When the baptism question came up at a conference he convened, the answer was supplied by a Jesuit from the Vatican Observatory: only if it asks to be baptised, thus representing a shift in policy from the colonial days of earth-bound alien encounters, when the Church rarely waited to be asked.

Such weird and wonderful insights came courtesy of The Inquiry: Is there anybody out there? (World Service, Tuesday of last week), in which Helena Merriman gave us a short history of extra-terrestrials, starting with the Roman author Lucian, who, in the second century, imagined travelling by whirlwind to the moon.

But it was with the invention of powerful telescopes, such as the one which, in 1877, discerned canals on Mars, that the question whether there was anybody out there really took hold. Today, we know of billions of planets which might be suitable for life to develop, and the study of our own planet has revealed how organisms can flourish in the most extreme habitats: look at Milton Keynes, for example. Time, perhaps, for the Synod to be following NASA’s lead and setting up a working-party.

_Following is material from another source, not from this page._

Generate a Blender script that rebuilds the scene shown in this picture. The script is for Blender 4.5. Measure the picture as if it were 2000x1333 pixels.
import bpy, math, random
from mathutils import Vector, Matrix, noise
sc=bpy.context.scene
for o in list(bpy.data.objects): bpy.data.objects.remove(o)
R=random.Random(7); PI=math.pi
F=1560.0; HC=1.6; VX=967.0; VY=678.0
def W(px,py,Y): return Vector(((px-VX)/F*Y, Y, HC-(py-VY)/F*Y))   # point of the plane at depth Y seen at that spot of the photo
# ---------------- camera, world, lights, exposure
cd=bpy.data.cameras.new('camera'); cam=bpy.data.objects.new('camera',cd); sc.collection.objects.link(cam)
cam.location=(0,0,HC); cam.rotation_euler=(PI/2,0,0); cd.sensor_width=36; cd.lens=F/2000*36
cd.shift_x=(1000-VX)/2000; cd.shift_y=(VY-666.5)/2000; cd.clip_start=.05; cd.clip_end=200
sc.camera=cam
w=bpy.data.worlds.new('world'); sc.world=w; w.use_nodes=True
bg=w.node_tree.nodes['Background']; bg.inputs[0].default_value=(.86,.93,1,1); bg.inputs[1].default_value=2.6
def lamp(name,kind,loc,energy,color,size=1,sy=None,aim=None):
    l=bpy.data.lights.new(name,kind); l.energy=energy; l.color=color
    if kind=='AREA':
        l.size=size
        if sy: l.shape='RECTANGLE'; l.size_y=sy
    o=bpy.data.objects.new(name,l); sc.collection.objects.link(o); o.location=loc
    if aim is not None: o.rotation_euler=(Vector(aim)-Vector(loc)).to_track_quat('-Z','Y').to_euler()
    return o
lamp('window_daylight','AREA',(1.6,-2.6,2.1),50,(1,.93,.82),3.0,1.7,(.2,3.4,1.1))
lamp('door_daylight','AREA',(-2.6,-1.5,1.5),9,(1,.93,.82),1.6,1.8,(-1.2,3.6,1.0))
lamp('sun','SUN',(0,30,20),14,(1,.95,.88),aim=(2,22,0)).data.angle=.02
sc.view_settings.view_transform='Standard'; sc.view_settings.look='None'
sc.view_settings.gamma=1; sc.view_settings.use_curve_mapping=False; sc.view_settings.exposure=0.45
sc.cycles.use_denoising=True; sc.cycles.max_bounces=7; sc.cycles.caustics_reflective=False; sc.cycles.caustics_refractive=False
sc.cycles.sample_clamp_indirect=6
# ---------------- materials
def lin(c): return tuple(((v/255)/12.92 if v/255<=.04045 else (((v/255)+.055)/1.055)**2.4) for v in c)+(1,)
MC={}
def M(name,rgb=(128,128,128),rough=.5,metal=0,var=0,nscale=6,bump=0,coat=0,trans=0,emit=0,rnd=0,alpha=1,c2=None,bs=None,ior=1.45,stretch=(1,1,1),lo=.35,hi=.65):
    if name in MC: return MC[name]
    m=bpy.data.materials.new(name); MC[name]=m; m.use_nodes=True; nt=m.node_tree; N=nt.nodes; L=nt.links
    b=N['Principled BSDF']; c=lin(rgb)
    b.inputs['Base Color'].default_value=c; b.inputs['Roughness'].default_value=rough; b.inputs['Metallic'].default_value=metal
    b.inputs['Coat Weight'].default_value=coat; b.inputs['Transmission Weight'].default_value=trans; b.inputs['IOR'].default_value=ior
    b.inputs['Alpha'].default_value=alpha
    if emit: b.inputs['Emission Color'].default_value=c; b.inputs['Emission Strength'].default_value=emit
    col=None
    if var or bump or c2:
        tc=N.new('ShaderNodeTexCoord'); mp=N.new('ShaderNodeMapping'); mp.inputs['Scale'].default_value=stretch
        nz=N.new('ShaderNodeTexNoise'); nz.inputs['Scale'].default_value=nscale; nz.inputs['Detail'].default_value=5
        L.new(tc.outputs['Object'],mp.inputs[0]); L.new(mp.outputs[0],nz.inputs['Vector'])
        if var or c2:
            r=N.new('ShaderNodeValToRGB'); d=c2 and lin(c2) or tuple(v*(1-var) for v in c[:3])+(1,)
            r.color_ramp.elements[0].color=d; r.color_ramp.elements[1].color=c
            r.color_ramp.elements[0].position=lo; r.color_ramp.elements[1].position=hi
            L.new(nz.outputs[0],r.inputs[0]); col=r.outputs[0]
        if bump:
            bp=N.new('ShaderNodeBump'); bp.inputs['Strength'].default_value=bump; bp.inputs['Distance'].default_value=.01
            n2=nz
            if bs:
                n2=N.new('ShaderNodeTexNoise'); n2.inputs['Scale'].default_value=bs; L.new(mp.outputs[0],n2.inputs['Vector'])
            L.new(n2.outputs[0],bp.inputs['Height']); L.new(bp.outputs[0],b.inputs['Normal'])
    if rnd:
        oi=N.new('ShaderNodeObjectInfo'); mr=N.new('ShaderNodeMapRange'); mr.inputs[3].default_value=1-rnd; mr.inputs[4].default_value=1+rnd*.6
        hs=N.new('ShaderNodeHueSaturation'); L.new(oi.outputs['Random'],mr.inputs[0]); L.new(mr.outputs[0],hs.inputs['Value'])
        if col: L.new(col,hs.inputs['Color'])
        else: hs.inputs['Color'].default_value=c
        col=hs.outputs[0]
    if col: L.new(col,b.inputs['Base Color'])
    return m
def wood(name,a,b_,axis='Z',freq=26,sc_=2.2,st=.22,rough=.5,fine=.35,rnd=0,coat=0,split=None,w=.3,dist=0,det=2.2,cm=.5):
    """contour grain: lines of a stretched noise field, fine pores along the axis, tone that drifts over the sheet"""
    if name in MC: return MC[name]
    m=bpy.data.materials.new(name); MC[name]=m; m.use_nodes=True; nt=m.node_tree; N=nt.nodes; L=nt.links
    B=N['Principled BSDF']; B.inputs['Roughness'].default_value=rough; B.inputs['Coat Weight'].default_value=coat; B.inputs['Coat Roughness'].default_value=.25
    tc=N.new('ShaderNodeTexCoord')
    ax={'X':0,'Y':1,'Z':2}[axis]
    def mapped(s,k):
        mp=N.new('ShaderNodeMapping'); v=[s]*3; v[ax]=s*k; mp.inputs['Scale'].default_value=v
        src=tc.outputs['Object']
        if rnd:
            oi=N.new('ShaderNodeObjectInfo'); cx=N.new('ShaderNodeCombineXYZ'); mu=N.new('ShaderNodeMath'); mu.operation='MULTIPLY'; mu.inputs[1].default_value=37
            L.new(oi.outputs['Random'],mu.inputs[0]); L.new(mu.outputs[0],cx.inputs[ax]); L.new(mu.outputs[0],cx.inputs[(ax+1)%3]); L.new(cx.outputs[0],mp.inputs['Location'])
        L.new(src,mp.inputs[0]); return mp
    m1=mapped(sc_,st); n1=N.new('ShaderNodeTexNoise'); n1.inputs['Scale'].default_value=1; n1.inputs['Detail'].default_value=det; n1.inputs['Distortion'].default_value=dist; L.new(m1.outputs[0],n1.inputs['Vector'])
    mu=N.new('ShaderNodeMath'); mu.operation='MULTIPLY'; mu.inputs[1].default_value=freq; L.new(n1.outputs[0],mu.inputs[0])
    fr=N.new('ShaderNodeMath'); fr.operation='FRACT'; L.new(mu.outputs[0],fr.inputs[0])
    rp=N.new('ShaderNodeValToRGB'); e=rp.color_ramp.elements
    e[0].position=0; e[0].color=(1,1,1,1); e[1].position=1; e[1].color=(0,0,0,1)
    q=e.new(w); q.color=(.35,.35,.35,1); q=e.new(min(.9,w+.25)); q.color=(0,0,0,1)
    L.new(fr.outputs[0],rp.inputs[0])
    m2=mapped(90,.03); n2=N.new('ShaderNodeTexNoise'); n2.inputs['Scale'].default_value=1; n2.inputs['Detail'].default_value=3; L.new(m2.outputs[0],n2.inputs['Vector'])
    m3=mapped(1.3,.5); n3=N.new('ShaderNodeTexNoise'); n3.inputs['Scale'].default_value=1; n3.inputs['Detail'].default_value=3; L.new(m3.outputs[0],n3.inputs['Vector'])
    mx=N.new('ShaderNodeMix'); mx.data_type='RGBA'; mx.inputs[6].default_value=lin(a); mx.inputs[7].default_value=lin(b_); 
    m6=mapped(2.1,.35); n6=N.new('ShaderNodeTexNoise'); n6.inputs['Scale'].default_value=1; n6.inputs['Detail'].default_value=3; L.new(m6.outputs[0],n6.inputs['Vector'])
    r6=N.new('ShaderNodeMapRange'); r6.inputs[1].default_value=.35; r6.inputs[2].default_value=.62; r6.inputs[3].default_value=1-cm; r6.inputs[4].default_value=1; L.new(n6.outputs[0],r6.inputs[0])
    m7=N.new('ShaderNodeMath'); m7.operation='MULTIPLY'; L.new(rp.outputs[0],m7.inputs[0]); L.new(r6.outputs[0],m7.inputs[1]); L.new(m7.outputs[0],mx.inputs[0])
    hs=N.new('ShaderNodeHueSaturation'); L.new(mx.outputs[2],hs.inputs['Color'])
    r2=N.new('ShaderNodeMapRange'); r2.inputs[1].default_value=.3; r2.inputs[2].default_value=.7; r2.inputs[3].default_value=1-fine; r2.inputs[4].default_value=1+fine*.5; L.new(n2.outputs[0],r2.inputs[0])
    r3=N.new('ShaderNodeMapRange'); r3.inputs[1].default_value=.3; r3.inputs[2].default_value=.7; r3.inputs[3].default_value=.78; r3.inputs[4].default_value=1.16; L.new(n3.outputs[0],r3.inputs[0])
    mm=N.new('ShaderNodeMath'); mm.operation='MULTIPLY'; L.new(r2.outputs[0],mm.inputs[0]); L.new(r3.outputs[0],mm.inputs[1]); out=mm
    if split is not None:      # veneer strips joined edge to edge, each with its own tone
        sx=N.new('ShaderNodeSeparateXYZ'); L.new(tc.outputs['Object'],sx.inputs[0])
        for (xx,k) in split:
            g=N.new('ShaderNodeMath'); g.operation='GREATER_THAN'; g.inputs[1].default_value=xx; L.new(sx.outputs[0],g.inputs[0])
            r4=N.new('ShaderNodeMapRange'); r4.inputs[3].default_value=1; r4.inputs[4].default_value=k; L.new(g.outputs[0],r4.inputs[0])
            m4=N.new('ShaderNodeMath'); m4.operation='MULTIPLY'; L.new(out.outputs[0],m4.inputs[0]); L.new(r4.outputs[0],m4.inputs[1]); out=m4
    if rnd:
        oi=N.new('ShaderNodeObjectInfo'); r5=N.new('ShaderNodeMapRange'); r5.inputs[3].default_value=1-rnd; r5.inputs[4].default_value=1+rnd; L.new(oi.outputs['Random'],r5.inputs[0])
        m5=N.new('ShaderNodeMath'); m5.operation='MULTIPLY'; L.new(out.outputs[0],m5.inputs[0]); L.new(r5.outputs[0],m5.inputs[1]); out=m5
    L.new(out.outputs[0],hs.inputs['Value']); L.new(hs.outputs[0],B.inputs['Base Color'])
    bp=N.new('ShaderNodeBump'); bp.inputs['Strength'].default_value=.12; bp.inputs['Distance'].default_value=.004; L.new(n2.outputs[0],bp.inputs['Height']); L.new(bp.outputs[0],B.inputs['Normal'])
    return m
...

Somebody who would scarcely have raised an eyebrow at the proposal is the late David Bowie, the Starman, whose lyrics so often sparkled with fascination for the celestial. Take the first draft of the song “Life on Mars”, which we heard read by a fellow singer, Marc Almond, on Exploring Life on Mars? (Radio 2, Monday of last week). If you think that the final version is surreal, then listen to this: a sci-fi phantasmagoria, with no theme exerting any discernible gravitational pull. Only the reference to Mars survives into the final version, and, as Dana Gillespie, a close friend of Bowie’s, admits, “God knows where the Mars bit came from.”

This is the sort of documentary that Radio 2 does exceedingly well: a mixture of celebration, history, and close reading of an iconic song, featuring good archive and interview material, which any Radio 3 producer dealing with a classical symphony would be proud of.

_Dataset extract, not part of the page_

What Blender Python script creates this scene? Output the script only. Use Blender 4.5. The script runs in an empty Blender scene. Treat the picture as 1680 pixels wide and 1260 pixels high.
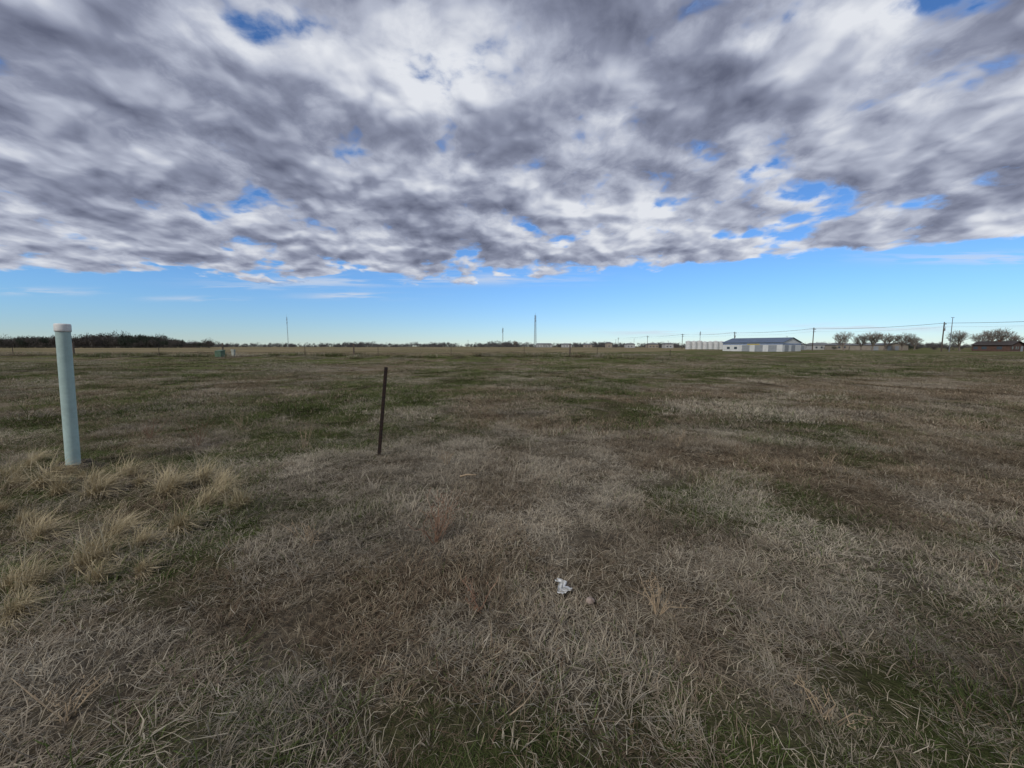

Bowie’s death last year initiated a doom-ridden 12 months during which many will have at least flirted with the thought that we were entering the End of Days. Radio 3’s Sunday Feature: Apocalypse How was therefore suitably timed, and provided a run-down of what the main religions have to say about it all in a suitably inclusive way. The only real difference between them is which horseman you favour – War, Pestilence, Famine or Trump – and these tend to shift depending on your circumstances.

Thus, as Naomi Alderman argued, death by zombie invasion was popular with the rise of Holocaust consciousness in the 1960s; while if you lived in the Cold War United States, every Soviet leader might carry the mark of the beast.